▸ DIRECTION
Set down exactly the lines from the one with "Write part 3" to the one with "tree(['fir0', 'fir1', 'fpine0'][k", both included, and no line outside that range.

(Scenes as source code)
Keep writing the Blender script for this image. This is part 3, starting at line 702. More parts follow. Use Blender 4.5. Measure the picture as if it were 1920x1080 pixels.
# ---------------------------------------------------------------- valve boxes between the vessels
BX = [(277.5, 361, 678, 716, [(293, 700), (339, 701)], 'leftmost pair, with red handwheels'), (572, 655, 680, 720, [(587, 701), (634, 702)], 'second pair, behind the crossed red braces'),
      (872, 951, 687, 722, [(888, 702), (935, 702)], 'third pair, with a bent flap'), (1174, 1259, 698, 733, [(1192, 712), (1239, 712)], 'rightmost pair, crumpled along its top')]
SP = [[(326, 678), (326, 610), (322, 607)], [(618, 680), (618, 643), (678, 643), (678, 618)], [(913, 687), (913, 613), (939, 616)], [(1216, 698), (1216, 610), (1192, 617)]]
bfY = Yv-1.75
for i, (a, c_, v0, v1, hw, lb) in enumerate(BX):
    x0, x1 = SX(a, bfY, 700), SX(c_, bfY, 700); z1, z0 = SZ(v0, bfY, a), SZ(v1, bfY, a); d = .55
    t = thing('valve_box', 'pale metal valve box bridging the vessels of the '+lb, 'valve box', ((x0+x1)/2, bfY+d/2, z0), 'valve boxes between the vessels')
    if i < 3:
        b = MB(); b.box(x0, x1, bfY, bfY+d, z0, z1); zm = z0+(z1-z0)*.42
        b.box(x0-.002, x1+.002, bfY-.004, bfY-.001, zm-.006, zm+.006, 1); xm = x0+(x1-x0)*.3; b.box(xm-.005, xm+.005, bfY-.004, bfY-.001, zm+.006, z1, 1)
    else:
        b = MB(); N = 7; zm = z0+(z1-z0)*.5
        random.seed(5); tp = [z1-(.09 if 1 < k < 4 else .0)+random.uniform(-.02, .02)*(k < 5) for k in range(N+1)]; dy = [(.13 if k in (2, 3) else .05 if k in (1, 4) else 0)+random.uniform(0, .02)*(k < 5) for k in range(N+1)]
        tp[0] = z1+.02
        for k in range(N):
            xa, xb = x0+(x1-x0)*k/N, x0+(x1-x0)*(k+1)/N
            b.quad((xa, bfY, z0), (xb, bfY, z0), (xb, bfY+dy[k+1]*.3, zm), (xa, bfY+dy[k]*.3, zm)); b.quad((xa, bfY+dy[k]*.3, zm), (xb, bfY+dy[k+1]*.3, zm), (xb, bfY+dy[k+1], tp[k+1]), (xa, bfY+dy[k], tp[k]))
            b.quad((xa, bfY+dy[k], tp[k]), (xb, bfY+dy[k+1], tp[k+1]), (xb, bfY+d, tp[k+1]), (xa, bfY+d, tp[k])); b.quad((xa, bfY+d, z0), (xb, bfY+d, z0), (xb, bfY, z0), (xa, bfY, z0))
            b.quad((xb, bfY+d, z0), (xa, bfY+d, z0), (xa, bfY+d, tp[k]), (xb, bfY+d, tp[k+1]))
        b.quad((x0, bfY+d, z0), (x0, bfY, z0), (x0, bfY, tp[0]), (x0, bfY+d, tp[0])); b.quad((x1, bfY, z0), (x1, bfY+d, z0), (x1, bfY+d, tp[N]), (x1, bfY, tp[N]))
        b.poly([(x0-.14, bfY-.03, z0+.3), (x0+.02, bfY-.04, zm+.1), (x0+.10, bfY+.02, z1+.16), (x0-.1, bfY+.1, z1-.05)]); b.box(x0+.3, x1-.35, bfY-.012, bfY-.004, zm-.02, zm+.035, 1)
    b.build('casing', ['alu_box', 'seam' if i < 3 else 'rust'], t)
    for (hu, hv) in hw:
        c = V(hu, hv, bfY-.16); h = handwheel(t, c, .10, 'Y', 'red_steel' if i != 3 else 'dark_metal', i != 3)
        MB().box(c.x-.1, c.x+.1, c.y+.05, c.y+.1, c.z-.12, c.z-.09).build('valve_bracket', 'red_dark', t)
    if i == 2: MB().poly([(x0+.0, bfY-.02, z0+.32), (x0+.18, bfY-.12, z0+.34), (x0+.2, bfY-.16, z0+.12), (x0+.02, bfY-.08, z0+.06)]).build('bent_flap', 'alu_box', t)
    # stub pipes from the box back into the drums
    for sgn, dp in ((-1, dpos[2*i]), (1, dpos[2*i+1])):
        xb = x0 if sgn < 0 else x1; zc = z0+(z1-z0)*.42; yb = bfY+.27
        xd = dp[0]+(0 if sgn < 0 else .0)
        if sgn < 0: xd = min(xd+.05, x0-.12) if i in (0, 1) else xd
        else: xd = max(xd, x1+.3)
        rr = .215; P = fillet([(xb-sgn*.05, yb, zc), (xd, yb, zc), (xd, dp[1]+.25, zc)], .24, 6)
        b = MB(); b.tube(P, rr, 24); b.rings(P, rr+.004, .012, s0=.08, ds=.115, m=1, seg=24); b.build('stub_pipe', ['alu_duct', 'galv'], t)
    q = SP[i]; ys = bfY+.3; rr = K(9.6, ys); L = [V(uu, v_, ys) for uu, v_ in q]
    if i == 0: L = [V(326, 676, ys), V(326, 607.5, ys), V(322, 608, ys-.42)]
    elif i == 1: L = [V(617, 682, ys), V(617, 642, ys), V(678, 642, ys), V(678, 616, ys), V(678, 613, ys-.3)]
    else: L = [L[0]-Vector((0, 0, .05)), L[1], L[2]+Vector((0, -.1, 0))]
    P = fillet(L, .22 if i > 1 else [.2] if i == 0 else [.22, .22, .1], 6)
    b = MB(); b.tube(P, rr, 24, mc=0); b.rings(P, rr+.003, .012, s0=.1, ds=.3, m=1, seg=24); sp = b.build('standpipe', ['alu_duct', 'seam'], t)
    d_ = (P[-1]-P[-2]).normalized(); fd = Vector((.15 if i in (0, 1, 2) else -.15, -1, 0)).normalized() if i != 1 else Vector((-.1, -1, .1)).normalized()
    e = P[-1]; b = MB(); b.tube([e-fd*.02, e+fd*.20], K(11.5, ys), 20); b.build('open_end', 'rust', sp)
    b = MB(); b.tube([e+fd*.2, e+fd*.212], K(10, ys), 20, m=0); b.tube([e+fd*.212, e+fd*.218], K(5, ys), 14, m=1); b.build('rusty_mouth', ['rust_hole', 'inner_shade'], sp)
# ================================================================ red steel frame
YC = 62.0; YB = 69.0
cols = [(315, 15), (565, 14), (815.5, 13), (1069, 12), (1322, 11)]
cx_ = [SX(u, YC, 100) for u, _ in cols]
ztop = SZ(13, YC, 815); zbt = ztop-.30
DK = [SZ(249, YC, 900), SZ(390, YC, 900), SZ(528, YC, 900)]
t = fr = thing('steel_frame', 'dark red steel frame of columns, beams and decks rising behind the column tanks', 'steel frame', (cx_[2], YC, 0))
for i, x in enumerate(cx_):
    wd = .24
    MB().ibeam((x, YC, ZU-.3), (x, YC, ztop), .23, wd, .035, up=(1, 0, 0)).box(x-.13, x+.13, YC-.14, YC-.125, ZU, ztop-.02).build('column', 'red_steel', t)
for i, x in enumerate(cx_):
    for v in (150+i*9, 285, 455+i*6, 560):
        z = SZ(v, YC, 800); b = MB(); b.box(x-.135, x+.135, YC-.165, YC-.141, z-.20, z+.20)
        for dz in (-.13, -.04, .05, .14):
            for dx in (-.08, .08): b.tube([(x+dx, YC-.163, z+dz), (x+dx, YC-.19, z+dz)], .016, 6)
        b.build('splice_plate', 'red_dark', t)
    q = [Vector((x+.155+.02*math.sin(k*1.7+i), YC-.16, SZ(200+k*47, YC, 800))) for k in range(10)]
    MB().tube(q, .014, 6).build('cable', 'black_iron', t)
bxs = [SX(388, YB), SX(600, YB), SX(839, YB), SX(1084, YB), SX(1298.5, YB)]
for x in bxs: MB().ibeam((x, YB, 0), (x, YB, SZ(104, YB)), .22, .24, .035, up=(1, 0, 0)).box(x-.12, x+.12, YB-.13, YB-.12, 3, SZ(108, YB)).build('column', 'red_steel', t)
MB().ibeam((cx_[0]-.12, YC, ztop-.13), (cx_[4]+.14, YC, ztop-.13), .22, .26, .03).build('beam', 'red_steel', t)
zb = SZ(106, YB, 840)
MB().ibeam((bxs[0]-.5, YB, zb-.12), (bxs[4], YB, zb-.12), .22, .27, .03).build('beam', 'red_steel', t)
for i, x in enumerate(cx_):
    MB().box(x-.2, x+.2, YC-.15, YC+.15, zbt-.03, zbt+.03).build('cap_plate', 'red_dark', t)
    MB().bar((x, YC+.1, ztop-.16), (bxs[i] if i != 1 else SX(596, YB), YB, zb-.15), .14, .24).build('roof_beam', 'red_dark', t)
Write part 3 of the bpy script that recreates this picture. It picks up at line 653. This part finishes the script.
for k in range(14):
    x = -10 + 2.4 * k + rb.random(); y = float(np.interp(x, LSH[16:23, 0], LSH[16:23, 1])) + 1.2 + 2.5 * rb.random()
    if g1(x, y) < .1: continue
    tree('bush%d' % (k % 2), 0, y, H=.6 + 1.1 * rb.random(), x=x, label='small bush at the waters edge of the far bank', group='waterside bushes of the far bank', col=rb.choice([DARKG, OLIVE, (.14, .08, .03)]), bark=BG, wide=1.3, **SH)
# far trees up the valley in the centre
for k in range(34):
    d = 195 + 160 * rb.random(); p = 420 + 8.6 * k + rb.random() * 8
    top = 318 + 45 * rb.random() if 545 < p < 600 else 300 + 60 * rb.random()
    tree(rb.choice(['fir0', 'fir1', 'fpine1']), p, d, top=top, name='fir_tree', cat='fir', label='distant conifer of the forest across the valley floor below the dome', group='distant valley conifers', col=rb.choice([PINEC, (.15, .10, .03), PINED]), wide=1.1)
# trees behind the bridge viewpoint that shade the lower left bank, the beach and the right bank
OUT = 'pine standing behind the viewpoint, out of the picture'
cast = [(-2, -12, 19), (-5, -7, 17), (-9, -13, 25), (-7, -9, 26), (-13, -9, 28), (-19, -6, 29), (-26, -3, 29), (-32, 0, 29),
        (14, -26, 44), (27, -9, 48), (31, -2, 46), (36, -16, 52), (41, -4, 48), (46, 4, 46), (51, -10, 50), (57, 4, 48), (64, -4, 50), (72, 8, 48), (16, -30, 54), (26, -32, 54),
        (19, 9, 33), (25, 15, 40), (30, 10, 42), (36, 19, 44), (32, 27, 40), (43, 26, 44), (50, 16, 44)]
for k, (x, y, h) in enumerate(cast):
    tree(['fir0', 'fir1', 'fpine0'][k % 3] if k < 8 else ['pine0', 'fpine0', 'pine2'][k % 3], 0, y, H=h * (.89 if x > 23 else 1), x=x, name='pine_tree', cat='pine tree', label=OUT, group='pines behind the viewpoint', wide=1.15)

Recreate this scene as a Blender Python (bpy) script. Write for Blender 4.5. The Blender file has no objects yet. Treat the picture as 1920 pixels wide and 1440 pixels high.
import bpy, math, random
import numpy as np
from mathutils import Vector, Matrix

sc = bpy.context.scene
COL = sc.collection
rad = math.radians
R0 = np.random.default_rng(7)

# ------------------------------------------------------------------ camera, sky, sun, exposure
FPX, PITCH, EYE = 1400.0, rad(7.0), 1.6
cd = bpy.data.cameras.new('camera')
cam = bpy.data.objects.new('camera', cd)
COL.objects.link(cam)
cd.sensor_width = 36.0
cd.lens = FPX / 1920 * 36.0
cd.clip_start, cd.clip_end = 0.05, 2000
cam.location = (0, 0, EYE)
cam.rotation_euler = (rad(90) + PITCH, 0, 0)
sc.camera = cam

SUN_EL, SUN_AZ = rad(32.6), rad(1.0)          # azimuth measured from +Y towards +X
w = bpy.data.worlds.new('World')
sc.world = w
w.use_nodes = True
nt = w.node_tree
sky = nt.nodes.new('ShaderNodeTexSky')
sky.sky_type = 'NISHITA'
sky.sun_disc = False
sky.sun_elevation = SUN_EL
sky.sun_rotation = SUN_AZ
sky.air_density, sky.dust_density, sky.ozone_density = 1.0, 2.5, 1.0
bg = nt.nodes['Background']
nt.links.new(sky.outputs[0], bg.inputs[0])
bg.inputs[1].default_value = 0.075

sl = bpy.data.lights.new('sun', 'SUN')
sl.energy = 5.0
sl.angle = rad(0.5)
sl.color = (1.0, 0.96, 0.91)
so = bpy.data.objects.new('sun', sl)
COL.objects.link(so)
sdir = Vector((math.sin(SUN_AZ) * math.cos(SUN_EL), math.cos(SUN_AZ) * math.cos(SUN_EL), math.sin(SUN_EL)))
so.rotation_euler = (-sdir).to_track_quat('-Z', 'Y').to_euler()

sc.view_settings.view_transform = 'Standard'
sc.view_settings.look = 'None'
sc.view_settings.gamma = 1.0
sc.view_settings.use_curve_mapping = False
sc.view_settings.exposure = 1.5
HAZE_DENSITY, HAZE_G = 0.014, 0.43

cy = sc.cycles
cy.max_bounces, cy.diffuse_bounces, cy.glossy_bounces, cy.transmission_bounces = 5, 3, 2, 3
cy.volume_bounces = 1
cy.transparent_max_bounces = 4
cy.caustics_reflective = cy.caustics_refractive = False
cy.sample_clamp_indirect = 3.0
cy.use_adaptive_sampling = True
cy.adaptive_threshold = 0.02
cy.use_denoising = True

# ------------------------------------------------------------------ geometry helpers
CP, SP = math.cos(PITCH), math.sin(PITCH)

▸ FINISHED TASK
Write part 3 of the bpy script that recreates this picture. It picks up at line 653. This part finishes the script.
for k in range(14):
    x = -10 + 2.4 * k + rb.random(); y = float(np.interp(x, LSH[16:23, 0], LSH[16:23, 1])) + 1.2 + 2.5 * rb.random()
    if g1(x, y) < .1: continue
    tree('bush%d' % (k % 2), 0, y, H=.6 + 1.1 * rb.random(), x=x, label='small bush at the waters edge of the far bank', group='waterside bushes of the far bank', col=rb.choice([DARKG, OLIVE, (.14, .08, .03)]), bark=BG, wide=1.3, **SH)
# far trees up the valley in the centre
for k in range(34):
    d = 195 + 160 * rb.random(); p = 420 + 8.6 * k + rb.random() * 8
    top = 318 + 45 * rb.random() if 545 < p < 600 else 300 + 60 * rb.random()
    tree(rb.choice(['fir0', 'fir1', 'fpine1']), p, d, top=top, name='fir_tree', cat='fir', label='distant conifer of the forest across the valley floor below the dome', group='distant valley conifers', col=rb.choice([PINEC, (.15, .10, .03), PINED]), wide=1.1)
# trees behind the bridge viewpoint that shade the lower left bank, the beach and the right bank
OUT = 'pine standing behind the viewpoint, out of the picture'
cast = [(-2, -12, 19), (-5, -7, 17), (-9, -13, 25), (-7, -9, 26), (-13, -9, 28), (-19, -6, 29), (-26, -3, 29), (-32, 0, 29),
        (14, -26, 44), (27, -9, 48), (31, -2, 46), (36, -16, 52), (41, -4, 48), (46, 4, 46), (51, -10, 50), (57, 4, 48), (64, -4, 50), (72, 8, 48), (16, -30, 54), (26, -32, 54),
        (19, 9, 33), (25, 15, 40), (30, 10, 42), (36, 19, 44), (32, 27, 40), (43, 26, 44), (50, 16, 44)]
for k, (x, y, h) in enumerate(cast):
    tree(['fir0', 'fir1', 'fpine0'][k % 3] if k < 8 else ['pine0', 'fpine0', 'pine2'][k % 3], 0, y, H=h * (.89 if x > 23 else 1), x=x, name='pine_tree', cat='pine tree', label=OUT, group='pines behind the viewpoint', wide=1.15)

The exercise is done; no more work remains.